**DIRECTIONS FOR THIS TASK**
Only the lines from the start of the material through the line containing "from mathutils import" are to be extracted, exactly as they appear.

**SUPPLIED DATA**
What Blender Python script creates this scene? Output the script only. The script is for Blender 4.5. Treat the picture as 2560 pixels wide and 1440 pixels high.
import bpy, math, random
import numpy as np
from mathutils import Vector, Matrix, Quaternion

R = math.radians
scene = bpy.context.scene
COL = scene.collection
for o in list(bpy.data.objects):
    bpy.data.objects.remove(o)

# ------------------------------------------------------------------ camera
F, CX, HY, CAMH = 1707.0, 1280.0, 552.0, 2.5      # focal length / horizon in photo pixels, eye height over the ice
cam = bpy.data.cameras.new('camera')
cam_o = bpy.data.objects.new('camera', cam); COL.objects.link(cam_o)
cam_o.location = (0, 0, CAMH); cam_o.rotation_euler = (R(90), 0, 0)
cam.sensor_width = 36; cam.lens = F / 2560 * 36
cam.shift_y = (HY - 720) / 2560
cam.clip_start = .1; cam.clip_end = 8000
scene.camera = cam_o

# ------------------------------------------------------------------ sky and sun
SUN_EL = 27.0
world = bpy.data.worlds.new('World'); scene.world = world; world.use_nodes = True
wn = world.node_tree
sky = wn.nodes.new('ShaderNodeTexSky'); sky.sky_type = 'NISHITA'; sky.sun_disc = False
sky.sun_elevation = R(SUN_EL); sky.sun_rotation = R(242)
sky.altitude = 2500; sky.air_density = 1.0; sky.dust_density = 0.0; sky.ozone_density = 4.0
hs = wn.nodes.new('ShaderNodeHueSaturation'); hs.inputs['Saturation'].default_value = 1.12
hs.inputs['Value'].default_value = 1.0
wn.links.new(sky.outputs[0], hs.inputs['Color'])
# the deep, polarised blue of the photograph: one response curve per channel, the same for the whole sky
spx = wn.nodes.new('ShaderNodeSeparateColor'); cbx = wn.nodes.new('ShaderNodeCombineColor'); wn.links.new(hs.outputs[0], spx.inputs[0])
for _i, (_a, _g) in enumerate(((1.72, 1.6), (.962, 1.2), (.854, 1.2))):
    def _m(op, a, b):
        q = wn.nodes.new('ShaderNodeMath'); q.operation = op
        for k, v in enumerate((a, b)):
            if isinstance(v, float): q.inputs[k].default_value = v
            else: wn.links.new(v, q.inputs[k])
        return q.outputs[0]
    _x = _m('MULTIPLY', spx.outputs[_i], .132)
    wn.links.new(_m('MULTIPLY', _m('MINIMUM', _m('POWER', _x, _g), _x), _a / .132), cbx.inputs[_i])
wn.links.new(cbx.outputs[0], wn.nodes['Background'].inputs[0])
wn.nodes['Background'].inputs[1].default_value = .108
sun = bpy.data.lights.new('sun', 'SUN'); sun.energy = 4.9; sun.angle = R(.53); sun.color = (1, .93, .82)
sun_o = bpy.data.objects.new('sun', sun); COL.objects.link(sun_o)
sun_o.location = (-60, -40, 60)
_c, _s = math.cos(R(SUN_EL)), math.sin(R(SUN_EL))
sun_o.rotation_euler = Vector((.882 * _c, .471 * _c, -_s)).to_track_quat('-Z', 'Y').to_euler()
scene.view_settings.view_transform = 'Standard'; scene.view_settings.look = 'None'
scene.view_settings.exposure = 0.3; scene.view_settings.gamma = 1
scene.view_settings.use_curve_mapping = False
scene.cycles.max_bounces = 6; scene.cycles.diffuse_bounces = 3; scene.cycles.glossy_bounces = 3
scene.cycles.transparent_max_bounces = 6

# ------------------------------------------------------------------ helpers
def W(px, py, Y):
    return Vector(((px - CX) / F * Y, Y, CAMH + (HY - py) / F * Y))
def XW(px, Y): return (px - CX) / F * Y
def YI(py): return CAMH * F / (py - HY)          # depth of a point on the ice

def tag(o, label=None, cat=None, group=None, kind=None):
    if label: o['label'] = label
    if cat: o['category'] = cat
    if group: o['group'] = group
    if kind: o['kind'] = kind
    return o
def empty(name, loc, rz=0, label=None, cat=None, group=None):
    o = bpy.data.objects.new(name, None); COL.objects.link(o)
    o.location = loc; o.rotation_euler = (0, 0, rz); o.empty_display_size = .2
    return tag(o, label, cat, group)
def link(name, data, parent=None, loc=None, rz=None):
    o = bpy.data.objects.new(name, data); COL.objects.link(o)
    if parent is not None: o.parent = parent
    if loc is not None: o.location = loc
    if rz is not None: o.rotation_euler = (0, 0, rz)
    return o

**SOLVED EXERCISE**
What Blender Python script creates this scene? Output the script only. The script is for Blender 4.5. Treat the picture as 2560 pixels wide and 1440 pixels high.
import bpy, math, random
import numpy as np
from mathutils import Vector, Matrix, Quaternion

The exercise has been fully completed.